La postura ante el plebiscito se asemeja al teatro del absurdo. En experiencia no extraña a las democracias, nos domina un estado de ánimo apático, el reverso de lo sucedido tras el estallido, cuando campeaba el paroxismo de esperanza salvífica que se ponía en un cambio constitucional. Vino el esperpento de la Convención, intento consciente o no por promover un virtual colapso del Estado y la nación chilena, todo por una autoidentificación con esto y aquello. Luego, entre el 2021 y el 2022, el delirio en gran medida se aplacó y entró al cuerpo del país un razonable temor por el futuro.
Se suponía que el cierre del experimento diletante pero mortífero de la Convención daría paso a una deliberación serena y sobria de una Carta que reflejara el consenso posible, inseparable de las trayectorias de las democracias modernas. Como sabemos, las cosas no fueron así. Sin embargo, es ir muy pero muy lejos de la verdad que el proyecto del Consejo Constitucional sea simétricamente la cara opuesta e igualmente peligrosa del texto clown de la Convención. Tiene problemas, ninguno imposible de subsanar, siendo difícil entender para qué se escribió un texto tan largo, tan latinoamericano, en el mal sentido de la palabra. Tiene muchas virtudes, sobre todo en la organización del sistema político, reflejo de un aprendizaje de experiencias. De triunfar el A favor —las tiene difícil— tendrá que haber un esfuerzo por hallar una mayoría sensata que en lo posible, con reformas constitucionales, aligere el texto.
El rechazo a la propuesta, el En contra, a estas alturas diluida toda fogosidad por la idea, no podría más que llevar a la continuidad del texto actual, se decía de los “cuatro generales”, el de 1980/2005, sometido desde 1989 a un proceso de reforma en varias etapas que lo transformó sustancialmente. Sin embargo, no logró zafarse de la mancha de ilegitimidad, más que nada por las condiciones en que primero se aprobó en 1980. Todo un enredo más o menos.
Los que proclaman el En contra provienen de un amplio elenco político que va desde la centroizquierda hasta los comunistas, pasando por la izquierda radical surgida el 2011 y, ante el clamor callado del desencanto, aseguran que finalizaría el proceso. Se entiende que quienes colaboraron en ajustar la Carta de 1980 y que con justicia podían defenderla, se deben sentir reivindicados frente a la cascada de críticas inmisericordes insinuando una traición a los ideales originales. Ahora pueden regresar por un tiempo al orden constitucional que en cierta medida ayudaron a desarrollar. Es el estado de ánimo que debe embargar a un Ricardo Lagos y a gente de su mundo.

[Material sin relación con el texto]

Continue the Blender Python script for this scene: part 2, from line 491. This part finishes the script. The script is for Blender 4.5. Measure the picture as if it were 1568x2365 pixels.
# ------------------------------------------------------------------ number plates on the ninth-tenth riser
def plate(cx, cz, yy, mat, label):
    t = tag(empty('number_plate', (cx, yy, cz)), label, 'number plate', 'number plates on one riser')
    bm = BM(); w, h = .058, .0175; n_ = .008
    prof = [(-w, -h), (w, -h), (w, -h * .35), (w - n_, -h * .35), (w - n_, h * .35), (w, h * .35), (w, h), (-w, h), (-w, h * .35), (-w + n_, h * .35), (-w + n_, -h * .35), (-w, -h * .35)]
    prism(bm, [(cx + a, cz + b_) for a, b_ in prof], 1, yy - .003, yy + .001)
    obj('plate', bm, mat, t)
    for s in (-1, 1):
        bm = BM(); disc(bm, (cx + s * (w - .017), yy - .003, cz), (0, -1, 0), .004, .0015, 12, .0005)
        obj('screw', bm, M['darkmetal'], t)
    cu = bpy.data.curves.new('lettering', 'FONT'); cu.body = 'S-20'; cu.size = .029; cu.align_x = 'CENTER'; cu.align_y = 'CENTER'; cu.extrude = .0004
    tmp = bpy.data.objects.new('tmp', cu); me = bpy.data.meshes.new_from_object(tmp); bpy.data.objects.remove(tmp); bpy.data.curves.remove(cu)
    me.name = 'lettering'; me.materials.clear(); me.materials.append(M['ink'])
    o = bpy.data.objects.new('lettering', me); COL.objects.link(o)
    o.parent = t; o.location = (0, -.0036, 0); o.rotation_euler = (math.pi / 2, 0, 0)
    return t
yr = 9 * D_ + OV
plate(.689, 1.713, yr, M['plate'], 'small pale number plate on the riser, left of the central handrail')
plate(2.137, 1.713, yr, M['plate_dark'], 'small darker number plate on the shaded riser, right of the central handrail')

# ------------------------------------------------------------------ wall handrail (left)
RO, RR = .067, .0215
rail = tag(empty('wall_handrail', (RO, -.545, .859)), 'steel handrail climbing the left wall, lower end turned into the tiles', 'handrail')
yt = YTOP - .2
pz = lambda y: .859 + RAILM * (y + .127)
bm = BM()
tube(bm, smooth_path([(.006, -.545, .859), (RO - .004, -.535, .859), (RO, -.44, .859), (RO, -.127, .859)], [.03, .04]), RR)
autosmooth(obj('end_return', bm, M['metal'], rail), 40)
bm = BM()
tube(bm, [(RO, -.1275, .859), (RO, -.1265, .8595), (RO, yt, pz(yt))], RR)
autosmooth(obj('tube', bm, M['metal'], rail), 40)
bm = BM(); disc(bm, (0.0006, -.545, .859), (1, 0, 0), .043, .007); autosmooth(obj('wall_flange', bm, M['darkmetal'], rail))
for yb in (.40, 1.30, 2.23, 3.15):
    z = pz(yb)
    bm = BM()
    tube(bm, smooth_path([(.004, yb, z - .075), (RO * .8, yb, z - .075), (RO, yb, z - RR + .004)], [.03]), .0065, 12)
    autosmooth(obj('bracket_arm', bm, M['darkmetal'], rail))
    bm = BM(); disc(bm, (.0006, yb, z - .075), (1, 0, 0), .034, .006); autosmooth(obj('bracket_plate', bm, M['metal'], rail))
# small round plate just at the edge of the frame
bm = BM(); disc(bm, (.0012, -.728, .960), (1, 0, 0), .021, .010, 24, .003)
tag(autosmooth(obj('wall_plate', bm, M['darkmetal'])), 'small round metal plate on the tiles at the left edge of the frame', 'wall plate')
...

¿Y a los demás? La defensa del texto de 1980/2005, prometiendo además un largo período de calma chicha en estos asuntos, solo puede ser recibida con el más hondo de los escepticismos. Es difícil que cuando las papas quemen de nuevo —siempre hay problemas que se agudizan—, los exjóvenes del 2011 se resistan a exhortar la abdicación o caída del gobierno de turno. Los comunistas, descendientes del Pacto Nazi-Soviético, y que prometen lealtad constitucional a la misma Carta que antes quemaban, dirán que la realidad es “dialéctica”, vieja artimaña verbal y, cual lo hizo Teillier al día siguiente del Estallido, demandarán la caída de ese futuro gobierno. No hay nada en su trayectoria que apunte a otra cosa como, al revés, lo es en una parte de la generación del 2011. Si el comunismo no es representativo del Chile actual, en momentos de trastorno una minoría organizada y disciplinada puede dirigir el pandero. Y tampoco nada nos muestra que hayan quemado lo que adoraron. Todo lo contrario.